Saturday, 9 March 2019

From the archive: "Kon-Tiki"


Christmas at the movies has traditionally been a time for adventure and escape. The Norwegian seafarer Kon-Tiki has taken its sweet while to arrive in the UK – it was an Oscar nominee back in early 2013, when it lost out to Michael Haneke’s Amour – but this ship finally comes in at a welcome moment indeed: the very sight of it proves more stirring than all the hours of pixelated hobbitry and museum-going on offer at your nearest megaplex.

Directors Joachim Rønning and Espen Sandberg here plot a course for latter-day Nordic myth, as any film that opens with a young boy named Thor tentatively stepping out onto the ice perhaps must. This Thor is Thor Heyerdahl, the real-life explorer who in 1947 resolved to sail from Peru to Polynesia on a raft made of balsa wood in a bid to prove a theory he’d long been floating figuratively – that, for early civilisations, the oceans were considered pathways, not obstacles.

Part of what follows is a straightforward account of how Heyerdahl did it: assembling the crew, designing the raft, taking meetings with those dignitaries who might fund such an expedition. (Naturally, the one who gives the greenlight is the one he mistakes for a waiter.) There’s a parrot, a conspicuous peg leg and, once afloat, a chronicle of mounting maritime danger. The men get browner, beardier, skinnier; as the raft drifts off-course towards the Galapagos isles – which is to say, too close to Darwin’s field study to make much difference – their reserves, of food and courage, will be sorely tested.

What makes the film more than just a nuts-and-bolts account is the lush, handsome sincerity it exudes in examining what making this particular connection meant to Heyerdahl. Pål Sverre Hagen is a tremendously upright and watchful presence in the role; he’s like a sunflower forever seeking out the light, just as his ancestors once did the sun-god Tiki.

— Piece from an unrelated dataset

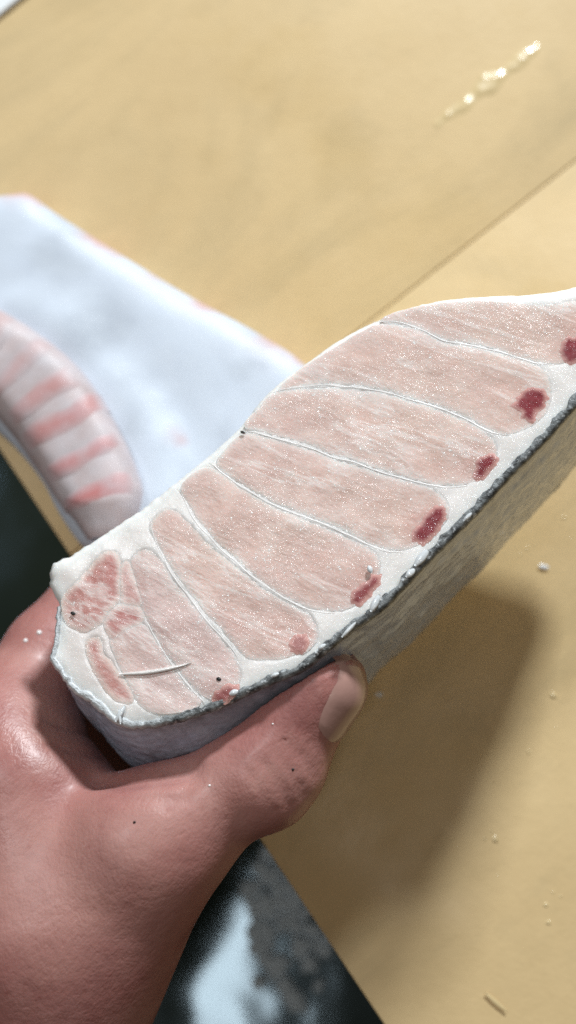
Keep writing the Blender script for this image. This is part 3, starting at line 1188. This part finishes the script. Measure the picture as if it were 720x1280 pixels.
hand_mesh = mesh_obj('body', hw, HF, M_HAND, hand, hc)
hand_mesh.name = 'bare_hand'
bm = bmesh.new(); bm.from_mesh(hand_mesh.data)
for _ in range(2):
    bmesh.ops.smooth_vert(bm, verts=bm.verts, factor=0.5, use_axis_x=True, use_axis_y=True, use_axis_z=True)
bmesh.ops.recalc_face_normals(bm, faces=bm.faces); bm.to_mesh(hand_mesh.data); bm.free()

# thumbnail: a curved plate laid on the finger's surface
axis = T_TIP - T_IP
axis /= np.linalg.norm(axis)
perp = np.cross(axis, np.array((0, 0, 1.0)))        # towards lower right
perp /= np.linalg.norm(perp)
nn = 0.80 * perp + 0.60 * np.array((0, 0, 1.0))
nn -= axis * (nn @ axis)
nn /= np.linalg.norm(nn)
side = np.cross(nn, axis)
nc = T_TIP + axis * 0.0005
ga, gb = 25, 23
NV, NE = [], []
for i in range(ga):
    for jx in range(gb):
        a = -1 + 2 * i / (ga - 1)
        b = -1 + 2 * jx / (gb - 1)
        # square grid mapped to a rounded plate
        la = a * math.sqrt(max(0, 1 - 0.50 * b * b))
        lb = b * math.sqrt(max(0, 1 - 0.46 * a * a))
        p = nc + axis * la * 0.0082 + side * lb * 0.0068 + nn * 0.02
        NV.append(p)
        NE.append(max(abs(a), abs(b)))
NV, NE = np.array(NV), np.array(NE)
for _ in range(40):
    dd = hand_sdf(NV)
    NV = NV - nn * np.clip(dd, -0.002, 0.004)[:, None] * 0.7
NV = NV + nn * (0.00035 - 0.0008 * smooth01((NE - 0.70) / 0.3))[:, None]
NFc = [(i * gb + k, i * gb + k + 1, (i + 1) * gb + k + 1, (i + 1) * gb + k) for i in range(ga - 1) for k in range(gb - 1)]
nail = mesh_obj('thumbnail', to_world(NV), NFc, M_NAIL, hand)

# ------------------------------------------------------------------ white belly slab on the board
SLAB = [(-230, 330), (-120, 275), (-30, 242), (10, 233), (32, 233), (62, 254), (110, 285), (170, 322), (240, 364), (310, 402), (372, 440), (392, 470), (380, 520),
        (350, 580), (300, 640), (230, 690), (160, 700), (105, 680), (72, 640), (50, 598), (22, 560), (-10, 528), (-80, 470), (-160, 420)]
SZ = 0.013
slab_poly = np.array([on_z(x, y, SZ)[:2] for x, y in SLAB])
slab_poly = resample(catmull(slab_poly, 5), 0.0018)
v2, tri, nb = fill_poly(slab_poly, 0.0028)
d = seg_dist(v2, slab_poly)
ridge = catmull(np.array([on_z(x, y, SZ)[:2] for x, y in [(-60, 380), (40, 395), (105, 425), (160, 480), (200, 550), (215, 620)]]), 8, closed=False)
rd = seg_dist(v2, ridge, closed=False)
hollow = catmull(np.array([on_z(x, y, SZ)[:2] for x, y in [(130, 430), (190, 480), (235, 540), (240, 600)]]), 8, closed=False)
hd = seg_dist(v2, hollow, closed=False)
z = SZ - 0.004 * np.exp(-d / 0.003) + 0.0008 * fbm(np.c_[v2 * 45, np.zeros(len(v2))], 3) + 0.0016 * np.exp(-(rd / 0.007) ** 2) - 0.0014 * np.exp(-(hd / 0.006) ** 2)
topv = np.c_[v2, z]
m = len(slab_poly)
sides, F = [], [list(t) for t in tri]
prev = list(range(m))
base = len(topv)
ctr = slab_poly.mean(0)
for k, (zz, sc) in enumerate(((0.005, 1.006), (0.0008, 0.995))):
    r = np.c_[ctr + (slab_poly - ctr) * sc, np.full(m, zz)]
    sides.append(r)
    cur = list(range(base, base + m))
    for i in range(m):
        F.append((prev[i], cur[i], cur[(i + 1) % m], prev[(i + 1) % m]))
    prev = cur
    base += m
allv = np.vstack([topv] + sides)
sc_ = np.tile(np.array((0.55, 0.605, 0.70)), (len(allv), 1))
pat = fbm(np.c_[allv[:, :2] * 60, np.zeros(len(allv))], 3)[:, None]
sc_ = sc_ * (1 - 0.20 * smooth01(pat * 2 + 0.2))
edge = np.concatenate([np.exp(-d / 0.0022), np.ones(2 * m)])[:, None]
pinkm = smooth01(fbm(np.c_[allv[:, :2] * 70, np.ones(len(allv)) * 4], 2) * 3)[:, None]
sc_ = sc_ * (1 - edge * pinkm * 0.85) + np.array((0.55, 0.24, 0.18)) * edge * pinkm * 0.85
spot = on_z(222, 547, SZ)
g = np.exp(-(np.linalg.norm(allv[:, :2] - spot[:2], axis=1) / 0.0016) ** 2)[:, None]
sc_ = sc_ * (1 - 0.7 * g) + np.array((0.5, 0.2, 0.16)) * 0.7 * g
so_ = mesh_obj('fish_belly_slab', allv, F, M_BELLY, None, np.clip(sc_, 0, 1), origin=(ctr[0], ctr[1], 0))
tag(so_, 'broad white fish belly slab lying on the yellow board', 'fish slab')
bm = bmesh.new(); bm.from_mesh(so_.data); bmesh.ops.recalc_face_normals(bm, faces=bm.faces); bm.to_mesh(so_.data); bm.free()

# ------------------------------------------------------------------ striped fillet strip lying on the slab
SPINE = [(-90, 405), (-40, 425), (10, 452), (50, 490), (82, 535), (108, 580), (126, 620), (130, 668)]
WID = [60, 62, 58, 60, 58, 55, 50, 22]      # half widths, photo pixels
FZ = SZ + 0.006
sp = catmull(np.array([on_z(x, y, FZ)[:2] for x, y in SPINE]), 10, closed=False)
pxm = 1 / (np.linalg.norm(on_z(101, 500, FZ) - on_z(100, 500, FZ)) * 1)
wd = np.interp(np.linspace(0, 1, len(sp)), np.linspace(0, 1, len(WID)), np.array(WID) / pxm)
tg = np.gradient(sp, axis=0)
tg /= np.linalg.norm(tg, axis=1)[:, None]
nrmS = np.stack([-tg[:, 1], tg[:, 0]], 1)
arc = np.concatenate([[0], np.cumsum(np.linalg.norm(np.diff(sp, axis=0), axis=1))])
TOT = arc[-1]


def strip_pt(s, a, lift):
    """s along the strip (metres), a across -1..1"""
    p = np.array([np.interp(s, arc, sp[:, k]) for k in range(2)])
    nn_ = np.array([np.interp(s, arc, nrmS[:, k]) for k in range(2)])
    w_ = np.interp(s, arc, wd)
    # bands lean: the outer side runs ahead
    xy = p + nn_ * a * w_
    hgt = 0.0080 * math.sqrt(max(0, 1 - (abs(a) ** 3.5))) * min(1, (w_ * pxm) / 45)
    return np.array((xy[0], xy[1], SZ + 0.0005 + hgt + lift))


fillet_base = np.array((*sp[len(sp) // 2], SZ))
fillet = empty('fillet_strip', fillet_base)
tag(fillet, 'red and white striped fish fillet strip lying on the white slab', 'fillet')
na, nsx = 25, 120
V, C_ = [], []
for i in range(nsx):
    for k in range(na):
        a = -1 + 2 * k / (na - 1)
        V.append(strip_pt(TOT * i / (nsx - 1), a, 0))
V = np.array(V)
V[:, 2] += 0.0003 * fbm(V * 120, 2)
c = np.tile(np.array((0.46, 0.375, 0.38)), (len(V), 1)) * (1 + 0.25 * fbm(V * 130, 2))[:, None]
F = [(i * na + k, i * na + k + 1, (i + 1) * na + k + 1, (i + 1) * na + k) for i in range(nsx - 1) for k in range(na - 1)]
mesh_obj('flesh', V, F, M_BELLY, fillet, np.clip(c, 0, 1))
nband = 7
for bnd in range(nband):
    s0 = TOT * (0.06 + 0.885 * (bnd + 0.12 * math.sin(bnd * 4.3)) / nband)
    bw = TOT * 0.885 / nband * (0.66 + 0.10 * math.sin(bnd * 2.1))
    V = []
    ni, nk = 9, 21
    for i in range(ni):
        for k in range(nk):
            a = (-1 + 2 * k / (nk - 1)) * (0.90 + 0.08 * math.sin(bnd * 3.7)) + 0.06 * math.sin(bnd * 1.9)
            t = i / (ni - 1)
            wob = 0.0003 * math.sin(3 * a + bnd * 1.7)
            s = s0 + bw * t * (1 - 0.25 * abs(a) ** 3) + wob 
            e = min(t, 1 - t, (1 - abs(a)) * 2)
            V.append(strip_pt(min(max(s, 0), TOT), a, -0.0001 + 0.0004 * (1 - math.exp(-e * 4))))
    V = np.array(V)
    F = [(i * nk + k, i * nk + k + 1, (i + 1) * nk + k + 1, (i + 1) * nk + k) for i in range(ni - 1) for k in range(nk - 1)]
    red = smooth01(bnd / (nband - 1.0))
    base_c = np.array((0.46, 0.28, 0.265)) * (1 - red) + np.array((0.45, 0.13, 0.125)) * red
    c = base_c + (np.array((0.46, 0.40, 0.41)) - base_c) * smooth01(0.12 + 0.9 * fbm(V * 110 + bnd * 5, 3))[:, None]
    aa = np.array([abs(-1 + 2 * (q % nk) / (nk - 1)) for q in range(len(V))])
    tt_ = np.array([(q // nk) / (ni - 1) for q in range(len(V))])
    ed = np.exp(-np.minimum(np.minimum(tt_, 1 - tt_) * 3.5, (1 - aa) * 4) ** 1.5)[:, None]
    c = c * (1 - 0.8 * ed) + np.array((0.44, 0.37, 0.38)) * 0.8 * ed
    mesh_obj('muscle_band', V, F, M_BELLY, fillet, np.clip(c, 0, 1))

# ------------------------------------------------------------------ white plastic corner at the top left
A, B = on_z(38, -8), on_z(-8, 29)
dv = (B - A) / np.linalg.norm(B - A)
nv = np.array((-dv[1], dv[0], 0))
if nv[0] > 0:
    nv = -nv
tray = [A - dv * 0.01, B + dv * 0.06, B + dv * 0.06 + nv * 0.08, A - dv * 0.01 + nv * 0.08]
tag(slab_prism('plastic_tray', [p[:2] for p in tray], 0.0003, 0.0016, M_PLASTIC, 0.0005), 'white plastic corner at the top left of the board', 'tray')


# ------------------------------------------------------------------ water drops, painted floor glints and scraps
def dome_cloud(name, spots, mat, label, cat=None, z=0.0, seg=8):
    V, F = [], []
    for (x, y, r0, hgt) in spots:
        b0 = len(V)
        wob = [1.0] * seg
        for ring in range(3):
            ph = ring / 3 * math.pi / 2
            for k in range(seg):
                an = 2 * math.pi * k / seg
                if ring == 0:
                    wob[k] = rng.uniform(0.6, 1.35)
                r_ = r0 * wob[k]
                V.append((x + math.cos(an) * r_ * math.cos(ph), y + math.sin(an) * r_ * math.cos(ph), z + hgt * math.sin(ph)))
        V.append((x, y, z + hgt))
        for ring in range(2):
            for k in range(seg):
                F.append((b0 + ring * seg + k, b0 + ring * seg + (k + 1) % seg, b0 + (ring + 1) * seg + (k + 1) % seg, b0 + (ring + 1) * seg + k))
        for k in range(seg):
            F.append((b0 + 2 * seg + k, b0 + 2 * seg + (k + 1) % seg, len(V) - 1))
    o = mesh_obj(name, np.array(V), F, mat)
    return tag(o, label, kind='stuff')


spots = []  # floor beads: lamp glints imitated by a pale bluish base colour
clump = [(rng.uniform(600, 740), rng.uniform(620, 1280)) for _ in range(26)]
for _ in range(36):
    cx, cy = clump[rng.integers(len(clump))]
    x, y = cx + rng.normal(0, 26), cy + rng.normal(0, 26)
    if x < 560 - 0.1 * (y - 900):
        continue
    p = on_z(x, y)
    r_ = min(0.0022, 0.00035 * math.exp(rng.normal(0, 0.6)))
    spots.append((p[0], p[1], r_, r_ * 0.3))
dome_cloud('water_drops', spots, M_BEAD, 'clear water drops scattered over the yellow board', z=-0.0002)

# thin smeared film of water near the top right
fp = []
for t in np.linspace(0, 1, 16):
    fp.append((540 + 134 * t, 158 - 104 * t - 3 - 15 * math.sin(math.pi * t) * (0.6 + 0.4 * math.sin(t * 17))))
for t in np.linspace(1, 0, 16):
    fp.append((543 + 134 * t, 160 - 100 * t + 3 + 13 * math.sin(math.pi * t) * (0.6 + 0.4 * math.sin(t * 23 + 1))))
fp = resample(np.array([on_z(x, y)[:2] for x, y in fp]), 0.0009)
v2, tri, nb = fill_poly(fp, 0.0009)
d = seg_dist(v2, fp)
zf = -0.0001 + 0.0005 * (1 - np.exp(-d / 0.001)) + 0.00055 * fbm(np.c_[v2 * 420, np.zeros(len(v2))], 3) * smooth01(d / 0.0015)
tag(mesh_obj('water_film', np.c_[v2, zf], tri, M_BEAD), 'thin smear of water on the board near the top right', kind='stuff')

spots = []  # floor beads: lamp glints imitated by a pale bluish base colour
for _ in range(100):
    x, y = rng.normal(352, 30), rng.normal(1130, 62)
    if x < 300 + 0.15 * (y - 1100):
        continue
    p = on_z(x, y, FLOOR_Z)
    r_ = rng.uniform(0.0022, 0.0034)
    spots.append((p[0], p[1], r_, r_ * 0.5))
dome_cloud('floor_glint_drops', spots, M_FGLINT, 'water beads on the dark wet floor, their lamp glints painted pale', z=FLOOR_Z + 0.0005)

# scraps on the board: pale scale slivers
for x, y, a, L in [(620, 1253, 40, 0.006), (680, 708, 10, 0.0025), (474, 868, 0, 0.0018)]:
    p = on_z(x, y, 0.0006)
    V, F = [], []
    ca, sa = math.cos(R(a)), -math.sin(R(a))
    for i in range(9):
        t = -1 + i / 4
        w_ = 0.0004 * math.sqrt(max(0, 1 - t * t)) + 0.0001
        for q, (o_, h_) in enumerate(((-1, 0), (0, 0.0002), (1, 0))):
            lx, ly = t * L / 2, o_ * w_
            V.append((p[0] + lx * ca - ly * sa, p[1] + lx * sa + ly * ca, 0.0003 + h_))
    F = [(i * 3 + k, i * 3 + k + 1, (i + 1) * 3 + k + 1, (i + 1) * 3 + k) for i in range(8) for k in range(2)]
    o = mesh_obj('fish_scale', np.array(V), F, M_SCALE if x != 620 else M_BEAD, origin=(p[0], p[1], 0))
    tag(o, {620: 'thin pale fish scale on the board near the bottom edge', 680: 'small white fish scale on the board beside the chunk skin',
            474: 'tiny white fish scale on the board beside the thumb tip'}[x], 'fish scale', 'loose scales on the board')

# water drops with their glint painted white, and dark specks, on the hand
for x, y, r_, mt, nm in [(32, 801, 0.0005, M_GLINT, 'water_drop'), (49, 791, 0.0006, M_GLINT, 'water_drop'), (168, 1028, 0.00028, M_SPECK, 'dark_speck'),
                         (366, 962, 0.0003, M_SPECK, 'dark_speck'), (341, 905, 0.0002, M_GLINT, 'water_drop'), (262, 982, 0.00025, M_GLINT, 'water_drop')]:
    q0 = surf_pts([(x, y)])[0]
    V, F = [], []
    for i in range(5):
        ph = -0.6 + i * (math.pi / 2 + 0.6) / 4
        for k in range(8):
            an = k * math.pi / 4
            V.append(q0 + np.array((math.cos(an) * math.cos(ph) * r_, math.sin(an) * math.cos(ph) * r_, math.sin(ph) * r_ * 0.6)))
    F = [(i * 8 + k, i * 8 + (k + 1) % 8, (i + 1) * 8 + (k + 1) % 8, (i + 1) * 8 + k) for i in range(4) for k in range(8)]
    mesh_obj(nm, to_world(np.array(V)), F, mt, hand)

The script gives Heyerdahl a lovely moment of uxoriousness on the night before setting sail: after he catches the eye of a local spitfire in a bar, an instant flashback shows the explorer on an earlier Polynesian venture, carrying his injured wife Liv (Agnes Kittelsen) through the jungle in order that the couple might make their ship home. When we emerge in the present, Heyerdahl’s in the bar’s telephone booth, reassuring Liv that he still loves her, and an almost inexplicably affecting cut shows her back in Norway, looking out through a window at their young children playing.

Clearly, some distances are greater than others, and far harder to bridge. The ocean – alluring yet unpredictable – is the real third party here, and the one that will exert the greatest influence on these men’s relationship with dry land. (Freudians, take note: whenever one of these sailors is pulled from the brine, they invariably wind up clinging to the mast.)

It’s not always plain sailing: there are choppier stretches out on the waters, when you become aware this Harvey Weinstein-approved cut is one of several crossings this vessel has made. (The film is being released in English-language and subtitled versions, shot simultaneously.) Yet the set-pieces that have survived really do grab you: a bloody rescue from sharks that attracts only more attention, a convoluted attempt to surf an especially treacherous set of waves.

At one point, the directors somehow tear themselves away from cinematographer Geir Hartly Andreassen’s sweeping seascapes, and pull up and up until we’re left contemplating this tiny raft’s relation to first the planet, then the galaxy entire. Kon-Tiki never loses sight of how, in the cosmic scale of things, Heyerdahl’s jaunt from A to B was only just more of a diversion than your heading to your in-laws’ for Christmas lunch; yet it also registers exactly how much getting there, and getting back, meant to those on board. The result is adventurous and romantic in a way very few modern films are.

(MovieMail, December 2014)

Kon-Tiki screens on BBC2 at 2.30pm tomorrow.